Bei den Länderhaftungen hat die EU das Problem elegant durch ein schlichtes Verbot gelöst. Bei den Landeshypos kann sie uns weniger helfen: Zwar ist neuerdings für die Bankenprüfung die EZB zuständig, die doch eine etwas größere Distanz zu österreichischen Seilschaften besitzen dürfte. Aber die prüft nur die großen, systemrelevanten Institute. Die Hypos und andere regionale Institute gehören nicht dazu.

Da wäre es Zeit, sich auch über eine wirklich unabhängige österreichische Bankenprüfung Gedanken zu machen. Eine, die verhindert, dass Prüfern diskret vorgegeben wird, was sie in ihre Berichte schreiben dürfen und was nicht.

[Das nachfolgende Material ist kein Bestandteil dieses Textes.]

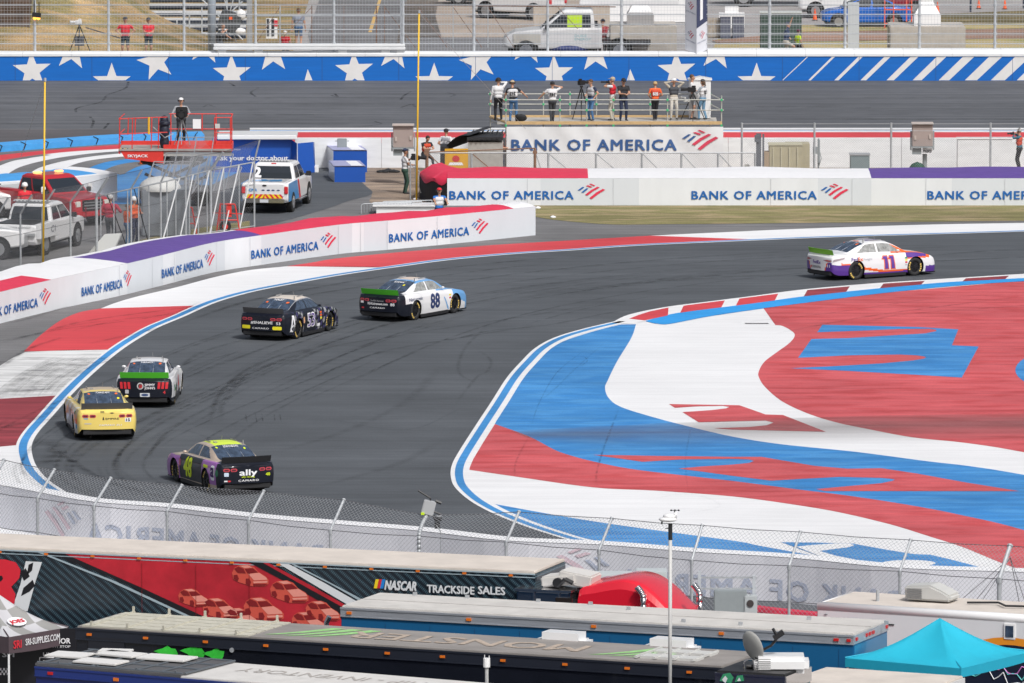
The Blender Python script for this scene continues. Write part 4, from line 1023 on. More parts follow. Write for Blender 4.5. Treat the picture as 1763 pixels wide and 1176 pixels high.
def d53(D):
 R=D['side'](-1)
 D['txt']('door_number','53',R,-.55,.34,.46,.62,W_ink,.09); D['txt']('door_number','53',lambda s,t:R(s,t)+Vector((0,-.005,0)),-.53,.35,.44,.58,cpur,.02)
 D['patch']('quarter_mark',R,[(-2.10,.30),(-1.93,.86),(-1.80,.86),(-1.70,.45),(-1.78,.45),(-1.87,.74),(-2.0,.30)],W_ink)
 D['patch']('quarter_mark',R,[(-2.1,.42),(-1.85,.55),(-1.85,.48),(-2.0,.40),(-1.85,.30),(-1.95,.28)],W_ink)
 for z,c in((.78,cor),(.68,cor),(.58,yelink)):D['patch']('sponsor_sticker',R,D['rrect'](.55,z-.06,.70,z,.01),c)
 D['patch']('sponsor_sticker',R,D['rrect'](-.95,.5,-.80,.72,.02),mat('sponsor_peach',(.65,.38,.2))); D['patch']('sponsor_sticker',R,D['rrect'](.3,.28,.55,.38,.01),W_ink)
 D['txt']('tail_lettering','#SHALIEVE',D['rear'],-.42,.60,.09,.86,W_ink,.04,.15); D['txt']('tail_lettering','CAMARO',D['rear'],-.36,.42,.055,.66,W_ink,.03,sp=1.2)
 D['patch']('tail_patch',D['rear'],D['rrect'](-.80,.42,-.45,.54,.02),yelink); D['patch']('tail_patch',D['rear'],D['rrect'](.44,.40,.78,.52,.02),yelink); D['txt']('tail_number','53',D['rear'],.58,.58,.09,.15,W_ink,.03)
 D['txt']('window_lettering','HALEY',D['rwin'],-.17,1.26,.04,.36,W_ink,.03)
 for a in(.36,-.46):D['patch']('window_sticker',D['rwin'],D['rrect'](a,1.19,a+.1,1.23,.01),oring);
c_,h_=heading(500,575,23)
race_car('black race car number 53 with silver flank graphics and yellow patches on its tail',c_,h_,f53,[ck,mat('car_silver',(.50,.50,.52),.25,.5),mat('car_darkpurple',(.05,.04,.14),.3),mat('roof_tan2',(.62,.55,.48),.4)],'camaro',M_spg,glass_side=M_glass,decals=d53)
def f4(x,y,z,part,u):
 if part=='rear':return 1
 if part=='deck':return 1
 if part=='side':return 1 if(x<-2.35 or(z<.33 and x<1))else 0
 return 0
def d4(D):
 D['txt']('tail_lettering','JIMMY',D['rear'],.02,.72,.075,.34,W_ink,.04); D['txt']('tail_lettering',"JOHN'S",D['rear'],.02,.62,.075,.34,W_ink,.04)
 D['patch']('tail_logo',D['rear'],[(-.12+.11*math.cos(a),.72+.11*math.sin(a))for a in[2*PI*k/16 for k in range(16)]],mat('logo_grey',(.5,.5,.5)))
 D['patch']('tail_logo',lambda s,t:D['rear'](s,t)+Vector((-.004,0,0)),[(-.12+.075*math.cos(a),.72+.075*math.sin(a))for a in[2*PI*k/12 for k in range(12)]],mat('logo_dark',(.08,.03,.03)))
 D['txt']('tail_logo','JJ',lambda s,t:D['rear'](s,t)+Vector((-.008,0,0)),-.17,.68,.08,.1,mat('sponsor_red',(.6,.03,.04)),.04)
 D['patch']('tail_plate',D['rear'],D['rrect'](-.13,.38,.19,.50,.01),mat('plate_silver',(.6,.62,.65)))
 D['patch']('tail_plate',lambda s,t:D['rear'](s,t)+Vector((-.004,0,0)),[(.03+.12*math.cos(a),.44+.04*math.sin(a))for a in[2*PI*k/16 for k in range(16)]],mat('navy_oval',(.03,.06,.16)))
 D['patch']('tail_badge',D['rear'],D['rrect'](-.62,.48,-.50,.60,.01),mat('sponsor_grey',(.5,.5,.52))); D['txt']('tail_number','4',D['rear'],.62,.47,.10,.08,mat('sponsor_red',(.6,.03,.04)),.04)
 D['txt']('roof_lettering','BUSCH',D['top'],-.34,-.2,.12,.68,mat('roof_grey_ink',(.5,.42,.4)),.0); win_head(D,'HARVICK')
 R=D['side'](-1); D['txt']('door_number','4',R,-.2,.34,.46,.34,mat('sponsor_red',(.6,.03,.04)),.05); D['patch']('sponsor_sticker',R,D['rrect'](-1.95,.5,-1.75,.7,.02),mat('sponsor_darkgreen',(.03,.16,.08)))
 L=D['side'](1); D['patch']('sponsor_sticker',L,D['rrect'](1.9,.62,2.2,.82,.02),mat('sponsor_darkgreen',(.03,.16,.08))); D['txt']('door_number','4',L,0,.34,.46,.34,mat('sponsor_red',(.6,.03,.04)),.05)
c_,h_=heading(258,688,2)
race_car('white race car with bright green spoiler and black tail with three red bars each side',c_,h_,f4,[cw,ck],'mustang',cg,decals=d4,glass_side=M_glass).scale=(1.04,1.04,1.08)
cyl=mat('car_yellow',(.80,.62,.16),.3,coat=.5)
def f15(x,y,z,part,u):
 if part=='side':
  q=math.sin(x*7+z*5)
  if x<-2.2:return 0
  if z<.5:return 1
  return 2 if q>.6 else(1 if q<-.5 else 0)
 if part=='roof':return 2 if(u>7.2 and x>-.6)else 0
 return 0
def d15(D):
 bk=mat('car_ink_black',(.03,.03,.03),.5)
 D['txt']('tail_lettering','EMPIRE',D['rear'],-.06,.655,.055,.42,bk,.02); D['txt']('tail_lettering','15',D['rear'],.58,.60,.08,.13,bk,.03); D['txt']('tail_lettering','CAMARO ZL1',D['rear'],-.26,.47,.05,.70,W_ink,.03,sp=1.1)
 D['patch']('tail_patch',D['rear'],D['rrect'](.55,.58,.74,.70,.01),W_ink); D['txt']('tail_number','15',lambda s,t:D['rear'](s,t)+Vector((-.004,0,0)),.59,.605,.075,.11,bk,.03)
 D['patch']('tail_badge',D['rear'],[(-.16,.65),(-.10,.65),(-.12,.74),(-.14,.74)],bk); D['patch']('tail_badge',D['rear'],D['rrect'](-.22,.86,-.10,.90,.005),bk); D['patch']('tail_badge',D['rear'],[(.06,.855),(.14,.875),(.22,.855),(.14,.835)],bk)
 D['patch']('tail_badge',D['rear'],D['rrect'](-.74,.67,-.60,.70,.01),mat('badge_blue',(.1,.35,.6))); D['patch']('tail_badge',D['rear'],D['rrect'](-.72,.52,-.50,.55,.01),mat('sponsor_grey',(.5,.5,.52)))
 L=D['side'](1); D['patch']('sponsor_sticker',L,D['rrect'](2.05,.5,2.25,.66,.02),cor); D['patch']('sponsor_sticker',L,D['rrect'](2.05,.36,2.25,.49,.02),mat('badge_blue',(.1,.35,.6)))
 D['txt']('door_number','15',L,-.3,.35,.46,.6,W_ink,.05); D['patch']('sponsor_sticker',L,D['rrect'](1.8,.75,1.95,.86,.02),mat('sponsor_darkgreen',(.03,.16,.08))); win_head(D,'CHASTAIN'); D['patch']('window_sticker',D['rwin'],D['rrect'](.42,1.13,.50,1.17,.01),yelink)
c_,h_=heading(172,743,-8)
race_car('pale yellow race car number 15 with dark spoiler, running nearest the outside edge line',c_,h_,f15,[cyl,mat('car_offwhite',(.72,.70,.66),.3,coat=.4),mat('car_tan',(.50,.40,.28),.35)],'camaro',M_spg,decals=d15,glass_side=M_glass).scale=(1.06,1.06,1.10)
def f48(x,y,z,part,u):
 if part=='rear':return 1
 if part=='deck':return 1
 if part=='side':
  if x<-2.2:return 1
  if x<-1.0:
   return 2 if z>.5 else(0 if z<.3 else 2)
  if x<1.0:return 1 if z>.40 else(0 if z<.2 else 1)
  return 2 if z<.82 else 0
 if part=='green':return 0
 if part=='roof':return 3 if u>7.6 else 0
 if part=='hood':return 0 if u<7.5 else 1
 return 0
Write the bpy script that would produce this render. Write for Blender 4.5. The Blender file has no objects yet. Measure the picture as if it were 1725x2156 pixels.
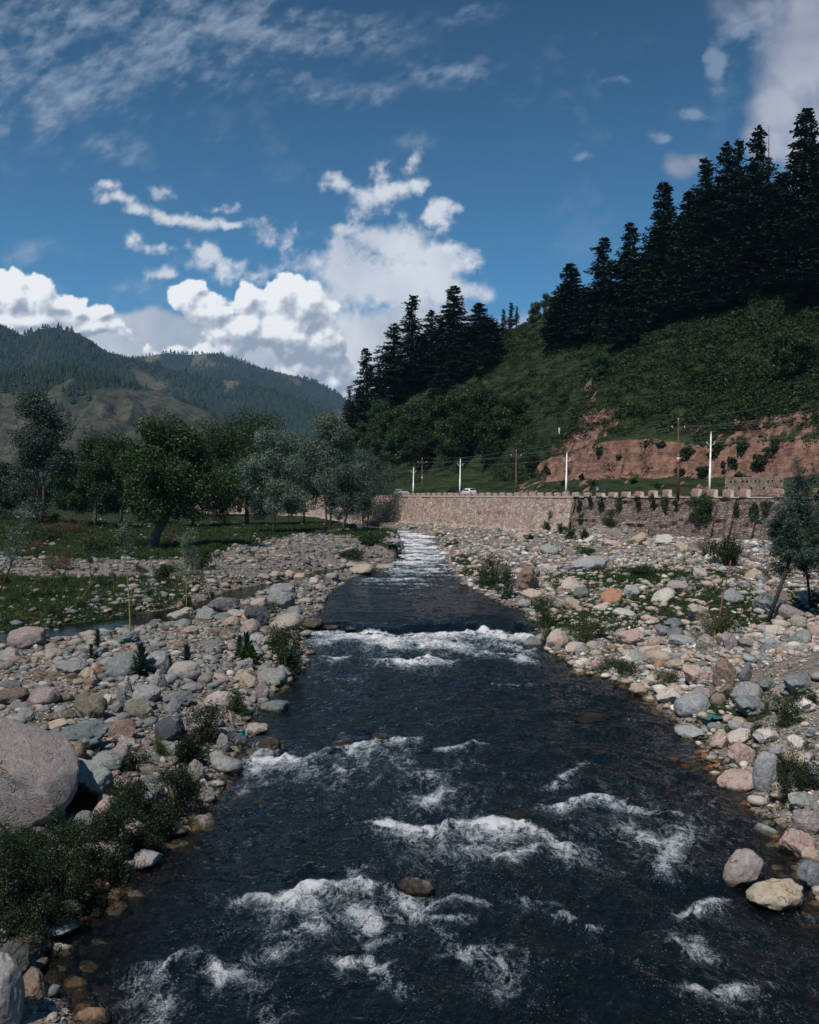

Wie gesagt: Man könnte Lehren aus dem Hypo-Skandal ziehen, wenn man wollte. Übrigens auch auf gesamteuropäischer Ebene. Die EU ähnelt ja von der Machtstruktur her ein bisschen der Alpenrepublik: starke Länder, schwache Zentralmacht. So wie die Musik dort in Berlin und Paris spielt, und nicht in Brüssel, so spielt sie hierzulande in St. Pölten, Linz, Graz und Innsbruck, und nicht in Wien.

Was in einer solchen Situation die Ausgabe von Eurobonds, für die alle Europäer solidarisch haften, bedeuten könnte, kann man sich gerade am Beispiel der Pfandbriefstelle der Hypobanken ansehen. Ausprobieren sollte man solches eher nicht.